Monday, April 17, 2017

Witnessing Executions

Executions used to be major public spectacles attended by thousands, and sometimes admission was charged for the good seats. But now the state of Arkansas is having trouble finding enough volunteers to fill out the six witnesses that state law requires for an execution.

Even many prison officials seem convinced that witnessing an execution is bad for you. A group of former wardens recently wrote a letter to Arkansas' governor protesting the state's plan to execute eight prisoners in a short period, because of the stress on prison staff:
Even under less demanding circumstances, carrying out an execution can take a severe toll on corrections officers’ wellbeing. For those of us who have participated in or overseen executions, we have directly experienced the psychological challenges of the experience and its aftermath. Others of us have witnessed this same strain in our colleagues.
Prison officials now speak of depression and post-traumatic stress disorder among staff involved in executions. Allen Ault, a former corrections commissioner, oversaw five executions over the course of two years and ended up opposed to the death penalty, partly because of its effect on the executioners. He told NPR:
Killing somebody in a premeditated way is extremely traumatic, except for a psychopath. Anybody with a conscience, it really wears on you. ... And here we have two by two by two by two — two a day. . . . This isn't hypothetical. I have known a lot of people who have been involved. I have known none who have come out of it unscathed.
Even back in the bad old days, executioners were sinister, uncanny figures, rumored to have satanic powers; hence the black hood they sometimes wore to keep from being recognized. Now in the age of anxiety the fearful miasma of state murder has spread to anyone watching, and the process may have to end because nobody sane wants to go near it.

6 comments:

G. Verloren said...

A grimmer possible alternative would be to automate the process. Hopefully not, but I'm certain someone out there is just waiting for the chance to capitalize on the idea of robotic executioners.

Shadow Flutter said...

Interesting, G, but would that change anything, or does it move the psychological stress to the keepers of the robots? How many levels of indirection are required before one truly feels not responsible? How much does "not being physically present" matter? Enough?

pootrsox said...

Good questions, Shadow Flutter... have any of the governors who signed the warrants exhibited the described signs of stress?

Shadow Flutter said...

Hey Pootsox,

Do Governors or judges sign the execution order? May differ state to state. I remember at least one judge publicly bemoaning having to sign execution orders. Sometimes the same judge has to sign the same individual's execution order several times because of stays, etc. I guess you have to sign a new one each time the date changes. That too may differ from state to state. Judges tend to not speak publicly, but I would think there are those who have nightmares over it.

G. Verloren said...

We already have some answers to these questions.

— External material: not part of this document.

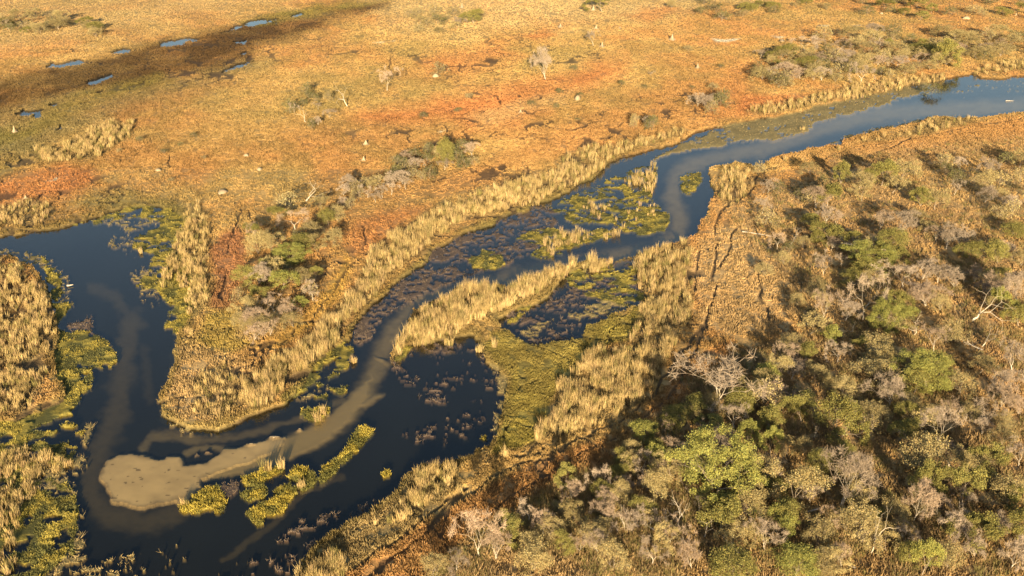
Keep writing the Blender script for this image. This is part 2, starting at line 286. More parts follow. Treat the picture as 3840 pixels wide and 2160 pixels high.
TRAILS = [
 [(1910,440),(1874,496),(1827,533),(1800,573),(1794,626),(1800,683),(1799,733),(1787,766),(1782,803),(1757,843),(1730,880),(1690,940),(1640,1000),(1560,1065),(1475,1110),(1399,1153),(1325,1172),(1242,1209),(1175,1262),(1100,1330),(1000,1415),(940,1470)],
 [(1860,580),(1834,633),(1804,690)],[(1754,636),(1746,690),(1742,740)],[(1904,690),(1917,766),(1930,810),(1960,850)],
 [(1782,803),(1745,900),(1690,990),(1625,1050),(1559,1100),(1475,1146),(1425,1169),(1359,1214),(1292,1262),(1200,1330)],
 [(1525,1079),(1460,1118),(1380,1150),(1300,1155)],[(1159,1256),(1092,1329),(1050,1372),(992,1426),(960,1460)],[(1142,1262),(1072,1318),(959,1412),(900,1450)],[(1175,1239),(1140,1300),(1109,1362)],[(1060,1315),(1109,1362),(1120,1400)],[(1425,1085),(1480,1130),(1540,1165)],
 [(1409,846),(1459,880),(1490,892)],[(1340,880),(1400,900),(1440,930)],[(1279,1066),(1325,1081),(1385,1081)],[(1455,850),(1520,860),(1590,850)],
 [(1800,500),(1860,462),(1950,427),(2050,412),(2150,375),(2284,356),(2384,336),(2450,322),(2576,300)],[(1921,425),(1922,470)],
 [(1092,526),(1025,570),(975,596),(919,646),(880,680),(850,730),(790,790),(700,870)],[(912,570),(914,640)],[(420,393),(418,430)],[(570,683),(566,720),(560,760)],[(615,530),(590,590),(570,640)],[(632,533),(645,570)],
 [(1400,440),(1350,450),(1300,440)],[(1320,420),(1345,455)],[(1250,260),(1262,255)],[(976,140),(978,170),(985,190)],[(100,1000),(190,960),(230,930)],[(60,1070),(150,1040),(210,1020)],
 [(1700,385),(1715,350)],[(2200,390),(2250,372),(2290,350)],[(1545,330),(1570,310)],[(1230,590),(1290,575)],[(860,590),(900,600),(960,590)],
]
SEDGE = [(885,803),(939,766),(969,746)]
WHITE_BED = (.64,.50,.27)

def lin(c): return np.array(c)
def survey(xd, yd):
    """heights, colours and cover for points given in map units"""
    xd = np.asarray(xd, float); yd = np.asarray(yd, float)
    X, Y = ground(xd, yd)
    m_ = mpd(yd)
    wob = 7.0
    px = xd + wob * (fbm(xd / 26., yd / 15., 3, 3) - .5) * 2 + 3.0 * (vnoise(X / .7, Y / .9, 91) - .5) * np.clip(.12 / m_, .2, 1.2)
    py = yd + wob * .7 * (fbm(xd / 26., yd / 15., 3, 11) - .5) * 2 + 2.4 * (vnoise(X / .7, Y / .9, 95) - .5) * np.clip(.12 / m_, .2, 1.2)
    n1 = fbm(X / 34., Y / 46., 4, 21); n2 = fbm(X / 9., Y / 14., 3, 33); n3 = fbm(X / 2.2, Y / 3., 3, 45)
    n3 = .5 + (n3 - .5) * np.clip(.12 / m_, .45, 1)
    c = np.empty(xd.shape + (3,))
    a = sstep(.35, .65, n1)[..., None]; b = sstep(.38, .66, n2)[..., None]
    c[...] = lin(GOLD) * (1 - a) + lin(ORA) * a
    c = c * (1 - .35 * b) + lin(OLI) * .35 * b
    wood = np.zeros(xd.shape)
    meadow = np.zeros(xd.shape); brown = np.zeros(xd.shape)
    for poly, colr, edge, s in SOILS:
        d = sdf(px + (n2 - .5) * edge * 2.2, py + (n1 - .5) * edge * 1.6, poly, 90)
        m = sstep(-edge, edge, d) * s * (0.55 + .9 * n2).clip(0, 1)
        if colr is MEAD: m = sstep(-edge, edge, d) * s
        if colr is BRN: m = sstep(-edge, edge, d) * s
        if colr is BRN or colr is GRN: m = m * (.78 + .22 * sstep(.36, .56, fbm(X / 11., Y / 20., 3, 171)))
        c = c * (1 - m[..., None]) + lin(colr) * m[..., None]
        if colr is WOODF: wood = np.maximum(wood, m)
        if colr is MEAD: meadow = np.maximum(meadow, m)
        if colr is BRN: brown = np.maximum(brown, m)
    patch = sstep(.44, .62, fbm(X / 5., Y / 9., 3, 57)) * wood
    c = c * (1 - .6 * patch[..., None]) + np.array((.50, .29, .10)) * .6 * patch[..., None]
    for bd in BEDS:
        m = sstep(-6, 6, sdf(px, py, bd[0], 20)) * .6
        c = c * (1 - m[..., None]) + lin(REEDF) * m[..., None]
    for poly in PANS:
        m = sstep(-2, 2.5, sdf(px * .5 + xd * .5, py * .4 + yd * .6, poly))
        c = c * (1 - m[..., None]) + np.array((.50, .42, .29)) * m[..., None]
    c = c * (0.72 + .56 * n3)[..., None] * np.array((1.08, 1.17, 1.30))
    big_ = fbm(X / 70., Y / 95., 3, 201); st = sstep(.50, .60, fbm(X / 45. + Y / 160., Y / 22., 3, 203)) * sstep(1900, 1600, xd)
    c = c * (1 - .20 * st * (wood < .2))[..., None] + np.array((.27, .185, .075)) * (.20 * st * (wood < .2))[..., None]
    mt = sstep(.48, .66, fbm(X / 3.2, Y / 6.5, 3, 221)) * (wood < .3) * .26
    c = c * (1 - mt[..., None]) + c * np.array((.66, .70, .72)) * mt[..., None]
    c = c * (.86 + .30 * big_)[..., None]
    z = .55 + .10 * (n2 - .5) + .26 * (n3 - .5)
    wet = np.maximum(sdf(px, py, RIVER), sdf(px, py, LAGOON))
    wet = np.maximum(wet, sdf(px, py, MARSH_S))
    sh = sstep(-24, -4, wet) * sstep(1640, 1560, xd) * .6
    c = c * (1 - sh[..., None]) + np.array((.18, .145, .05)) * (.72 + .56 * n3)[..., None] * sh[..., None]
    tr = np.zeros(xd.shape)
    for t in TRAILS:
        T = np.array(t, float); tx, ty = ground(T[:, 0], T[:, 1])
        bx = (xd > T[:, 0].min() - 30) & (xd < T[:, 0].max() + 30) & (yd > T[:, 1].min() - 30) & (yd < T[:, 1].max() + 30)
        if not bx.any(): continue
        dd = line_dist(X[bx] + (n2[bx] - .5) * 4 + (n3[bx] - .5) * 1.0, Y[bx] + (n1[bx] - .5) * 4, list(zip(tx, ty)))
        wd = np.maximum(.34, 1.7 * m_[bx]) * (.45 + 1.1 * n2[bx] * .7 + .5 * n3[bx])
        tr[bx] = np.maximum(tr[bx], 1 - sstep(wd * .5, wd * 1.25, dd))
    ck = np.abs(fbm(X / 17. + .7 * n3, Y / 24. + .7 * n3, 2, 131) - .5); ck2 = np.abs(fbm(X / 8.5 + .3 * n3, Y / 12., 2, 137) - .5)
    on = sstep(.36, .48, fbm(X / 60., Y / 80., 2, 139)) * sstep(2000, 1700, xd) * sstep(60, 160, yd)
    wk = np.maximum(.32, 1.7 * m_)
    cr = np.maximum((1 - sstep(.035 * wk, .085 * wk, ck)) * on, (1 - sstep(.07 * wk, .15 * wk, ck2)) * on * sstep(.48, .56, n1)) * sstep(.3, .5, vnoise(X / 7., Y / 9., 191))  # sunken crack lines; their dark colour also paints the shadow of grass edges
    tr = np.maximum(tr, cr)
    ri = np.abs(fbm(X / 8. + n3 * .5, Y / 11. + n3 * .5, 3, 181) - .5)
    rill = (1 - sstep(.010, .026, ri)) * meadow * sstep(.40, .55, n2)
    mo = sstep(.42, .62, fbm(X / 4., Y / 5.5, 3, 187)) * meadow * .55
    c = c * (1 - mo[..., None]) + np.array((.17, .13, .04)) * mo[..., None]
    tr = np.maximum(tr, rill)
    c = c * (1 - .72 * tr[..., None]) + np.array((.07, .045, .03)) * .72 * tr[..., None]
    z = z - .33 * tr - .35 * rill * (meadow > .3)
    # water
    pool = np.full(xd.shape, -60.)
    for p in POOLS:
        pool = np.maximum(pool, sdf(xd + (px - xd) * .5, yd + (py - yd) * .35, p, 30))
    w_ = sstep(-1.5, 1.5, np.maximum(wet, pool * 1.6 + 1.0 + (fbm(X / 4., Y / 8., 3, 211) - .5) * 20))
    edge = sstep(0, 26, wet)
    bed = np.empty(xd.shape + (3,)); bed[...] = (.010, .0125, .012)
    bed = bed * (.6 + .8 * n2)[..., None]
    zb = -.16 - .9 * edge
    silt = np.zeros(xd.shape)
    nb_ = fbm(xd / 40., yd / 22., 3, 151)
    for ln, hw, s in SILT:
        d = line_dist(px + 14 * (n2 - .5), py + 12 * (n1 - .5), ln)
        hv = hw * ((.45 + 1.1 * nb_) if hw not in (24, 27) else (.75 + .5 * nb_))
        silt = np.maximum(silt, s * (1 - sstep(hv * .2, hv * 1.35, d)))
    silt = silt * (.72 + .56 * fbm(xd / 18., yd / 9., 3, 157)).clip(0, 1.1)
    bed = bed * (1 - silt[..., None]) + np.array((.245, .20, .10)) * silt[..., None]
    for poly in SAND2:
        m = sstep(-7, 7, sdf(px, py, poly)) * .72
        bed = bed * (1 - m[..., None]) + np.array((.38, .305, .15)) * m[..., None]; zb = np.maximum(zb, -.5 + .2 * m)
    dark = sstep(.74, .79, fbm(X / 1.1, Y / .8, 3, 77)) * .6
    for poly in SAND:
        d = sdf(xd + (px - xd) * 1.1, yd + (py - yd) * 1.1, poly)
        m = sstep(-9, 10, d)
        bed = bed * (1 - m[..., None]) + np.array(WHITE_BED) * ((.70 + .46 * fbm(xd / 44., yd / 22., 3, 161)) * (1 - dark))[..., None] * m[..., None]
        zb = np.where(d > -2, np.maximum(zb, -.18), zb)
    for poly in BARS:
        d = sdf(px, py, poly, 30)
        m = sstep(-1.5, 2, d)
        bed = bed * (1 - m[..., None]) + np.array((.46, .35, .22)) * m[..., None]
        zb = np.where(d > -1.5, zb * (1 - m) + .10 * m, zb)
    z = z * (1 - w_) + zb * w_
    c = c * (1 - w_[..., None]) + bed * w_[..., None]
    kind = np.where(w_ > .5, 0, 1)
    # emergent weeds and floating mats lie over the water
    nw = fbm(X / .9, Y / .75, 3, 61) * .62 + fbm(X / 4.5, Y / 4., 2, 63) * .38
    weed = np.zeros(xd.shape); purple = np.zeros(xd.shape)
    for poly, cov, pu in WEEDS:
        m = sstep(-6, 6, sdf(px, py, poly)) * cov
        purple = np.where(m > weed, pu, purple); weed = np.maximum(weed, m)
    thr = .5 + (weed - .45) * .55
    wm = (sstep(thr + .012, thr - .012, nw)) * (weed > .02) * w_
    wc = np.where((purple > .5)[..., None], np.array((.12, .088, .07)), np.array((.24, .19, .085)))
    c = c * (1 - wm[..., None]) + wc * (.7 + .6 * n3)[..., None] * wm[..., None]
    z = np.where(wm > .5, .025 + .03 * n3, z)
    kind = np.where((wm > .5) & (kind == 0), 3, kind)
    nm = fbm(X / 2.4, Y / 2.1, 3, 69)
    mat = np.zeros(xd.shape)
    for poly, cov in MATS:
        m = sstep(-4, 4, sdf(px, py, poly)) * cov
        mat = np.maximum(mat, m)
    thr = .5 + (mat - .5) * .50 + np.maximum(0, mat - .93) * 1.6
    mm = sstep(thr + .015, thr - .015, nm) * (mat > .25) * w_
    mv = sstep(.38, .62, fbm(X / 1.5, Y / 1.8, 2, 73))[..., None]
    mc = np.array((.25, .20, .045)) * mv + np.array((.10, .095, .032)) * (1 - mv)
    c = c * (1 - mm[..., None]) + mc * (.7 + .6 * n3)[..., None] * mm[..., None]
    z = np.where(mm > .5, .04 + .30 * sstep(.35, .75, n3) * sstep(.3, .7, mv[..., 0]), z)
    kind = np.where((mm > .5), 2, kind)
    kind = np.where((kind == 1) & (wood > .45), 4, kind)
    kind = np.where((kind == 1) & (meadow > .5), 5, kind)
    kind = np.where((kind == 1) & (brown > .45), 6, kind)
    kind = np.where((tr > .3) & (kind != 0), 9, kind)
    return dict(X=X, Y=Y, z=z, c=c, kind=kind, wood=wood, purple=purple, silt=silt, n2=n2, n1=n1, m=m_, wet=w_)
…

Look at the military. Army grunts on the ground with rifles tend to get PTSD, but Air Force pilots dropping bombs from 30,000 feet are more readily able to view their actions abstractly and from a distance. Insulation isn't perfect, but it can and does work to some degree, as horrible as it is to say.

And of course, there's always the old alternative of conditioning people. If there aren't enough psychopaths around to perform executions, you can always just create more, if you have the stomache for it.

Combine the two factors, and you can get people to do most anything - especially if you can convince them to foist responsibility onto someone else, as in the classic defense of "just following orders". Look at the famous Milgram Experiment, and how many people allowed themselves to be pressured into obedience via the strength of authority figures.

szopen said...

I'd say the executioners would need a preparation ritual and then a cleansing ritual. Not seeing executioned guy's face and distributing the responsibility over many people would be another thing to implement. I speculate that this could help with keeping them mentally healthy.